В Академии наук мы с завистью и настороженностью следили за деятельностью молодых коллег. Но позже, уже в 1987–1988 гг., во главе с академиками А.Г. Аганбегяном и Л.И. Абалкиным была создана научная сессия при правительственной Комиссии по экономической реформе. Мы получили возможность через нее доводить свои идеи до верхов. Задним числом могу признать, что на деле эти идеи были робкими, серьезных решений трудных проблем они не давали.

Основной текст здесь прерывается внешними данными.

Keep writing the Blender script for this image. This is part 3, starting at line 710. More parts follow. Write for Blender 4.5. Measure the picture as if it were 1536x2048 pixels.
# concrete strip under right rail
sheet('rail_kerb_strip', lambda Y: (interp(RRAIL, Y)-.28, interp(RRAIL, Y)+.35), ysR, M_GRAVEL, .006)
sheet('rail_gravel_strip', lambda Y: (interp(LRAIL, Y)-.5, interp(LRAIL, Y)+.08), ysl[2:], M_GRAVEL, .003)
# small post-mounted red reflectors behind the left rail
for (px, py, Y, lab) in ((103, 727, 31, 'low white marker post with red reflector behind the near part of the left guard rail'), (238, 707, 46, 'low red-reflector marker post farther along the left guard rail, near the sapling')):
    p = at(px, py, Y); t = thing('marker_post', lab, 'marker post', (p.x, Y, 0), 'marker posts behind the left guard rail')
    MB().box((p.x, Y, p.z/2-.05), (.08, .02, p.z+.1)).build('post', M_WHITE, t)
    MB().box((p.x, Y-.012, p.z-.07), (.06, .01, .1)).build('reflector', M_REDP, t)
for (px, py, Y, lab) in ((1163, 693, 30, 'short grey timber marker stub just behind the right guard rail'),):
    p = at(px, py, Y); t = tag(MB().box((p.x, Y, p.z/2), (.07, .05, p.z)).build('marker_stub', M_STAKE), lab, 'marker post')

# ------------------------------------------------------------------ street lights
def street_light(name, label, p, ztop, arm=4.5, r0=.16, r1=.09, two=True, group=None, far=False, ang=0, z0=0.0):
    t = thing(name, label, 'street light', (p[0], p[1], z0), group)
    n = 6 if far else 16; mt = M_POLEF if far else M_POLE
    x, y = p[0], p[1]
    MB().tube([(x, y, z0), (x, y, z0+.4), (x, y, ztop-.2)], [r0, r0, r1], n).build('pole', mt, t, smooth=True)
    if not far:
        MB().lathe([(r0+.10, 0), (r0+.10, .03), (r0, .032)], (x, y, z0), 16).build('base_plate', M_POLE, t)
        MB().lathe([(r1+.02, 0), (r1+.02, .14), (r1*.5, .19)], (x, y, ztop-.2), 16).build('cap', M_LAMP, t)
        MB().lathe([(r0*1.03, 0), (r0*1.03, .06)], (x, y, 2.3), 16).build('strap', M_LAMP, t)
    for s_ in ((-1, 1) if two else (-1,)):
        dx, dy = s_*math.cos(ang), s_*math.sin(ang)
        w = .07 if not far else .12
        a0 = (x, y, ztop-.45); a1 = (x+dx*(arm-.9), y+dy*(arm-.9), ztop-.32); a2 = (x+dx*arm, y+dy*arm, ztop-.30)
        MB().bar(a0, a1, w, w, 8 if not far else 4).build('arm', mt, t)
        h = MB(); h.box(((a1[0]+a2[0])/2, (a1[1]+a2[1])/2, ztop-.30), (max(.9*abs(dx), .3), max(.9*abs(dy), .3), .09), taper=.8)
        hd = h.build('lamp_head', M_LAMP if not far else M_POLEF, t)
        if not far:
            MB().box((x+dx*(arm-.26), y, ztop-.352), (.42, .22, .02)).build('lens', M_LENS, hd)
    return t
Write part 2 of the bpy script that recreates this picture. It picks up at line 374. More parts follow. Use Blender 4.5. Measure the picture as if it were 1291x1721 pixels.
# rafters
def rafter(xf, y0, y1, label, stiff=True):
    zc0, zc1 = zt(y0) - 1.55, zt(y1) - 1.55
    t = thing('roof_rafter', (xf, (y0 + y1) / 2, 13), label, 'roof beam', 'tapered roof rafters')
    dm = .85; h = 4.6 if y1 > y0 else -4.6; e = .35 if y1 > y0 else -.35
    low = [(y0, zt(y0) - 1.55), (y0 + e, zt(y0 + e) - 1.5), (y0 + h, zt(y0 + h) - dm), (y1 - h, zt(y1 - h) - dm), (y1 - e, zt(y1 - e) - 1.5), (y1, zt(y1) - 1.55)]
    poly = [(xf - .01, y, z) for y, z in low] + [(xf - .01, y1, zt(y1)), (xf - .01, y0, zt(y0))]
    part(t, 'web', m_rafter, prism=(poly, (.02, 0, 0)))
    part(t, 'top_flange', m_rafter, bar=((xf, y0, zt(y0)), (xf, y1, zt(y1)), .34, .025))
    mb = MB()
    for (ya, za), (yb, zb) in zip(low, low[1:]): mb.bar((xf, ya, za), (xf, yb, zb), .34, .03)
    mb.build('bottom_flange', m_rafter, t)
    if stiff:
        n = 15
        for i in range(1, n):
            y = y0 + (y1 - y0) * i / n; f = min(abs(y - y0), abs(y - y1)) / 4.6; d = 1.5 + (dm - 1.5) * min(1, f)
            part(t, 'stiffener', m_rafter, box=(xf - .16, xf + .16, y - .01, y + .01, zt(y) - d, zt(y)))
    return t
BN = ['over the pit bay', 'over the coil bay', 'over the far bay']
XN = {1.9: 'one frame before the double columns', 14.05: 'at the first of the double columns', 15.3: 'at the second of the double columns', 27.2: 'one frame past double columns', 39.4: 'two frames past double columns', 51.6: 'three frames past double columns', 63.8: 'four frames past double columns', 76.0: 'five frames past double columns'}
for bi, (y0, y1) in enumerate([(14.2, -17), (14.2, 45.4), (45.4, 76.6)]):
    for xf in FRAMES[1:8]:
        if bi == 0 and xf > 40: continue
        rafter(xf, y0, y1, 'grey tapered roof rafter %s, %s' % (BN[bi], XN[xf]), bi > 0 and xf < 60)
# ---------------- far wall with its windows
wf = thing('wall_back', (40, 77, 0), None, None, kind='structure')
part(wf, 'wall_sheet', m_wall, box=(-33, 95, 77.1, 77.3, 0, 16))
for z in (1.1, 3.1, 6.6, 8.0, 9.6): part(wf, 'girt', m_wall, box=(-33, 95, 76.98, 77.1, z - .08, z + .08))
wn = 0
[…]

Достаточно сказать, что в то время никто не предвидел, что долгожданные реформы могут вызвать кризис или не смогут его остановить, что демократизация может вызвать распад СССР. Подобные прогнозы, уже давно ходившие на Западе (плюс А. Амальрик, еще в 1973 г. предсказавший развал империи), у нас появились только в 1990–1991 г, когда эти опасности стали очевидны. Возможно, в этом неведении были свои плюсы. Знай о подобных последствиях руководство, оно вряд ли решилось бы вообще на какие-либо действия.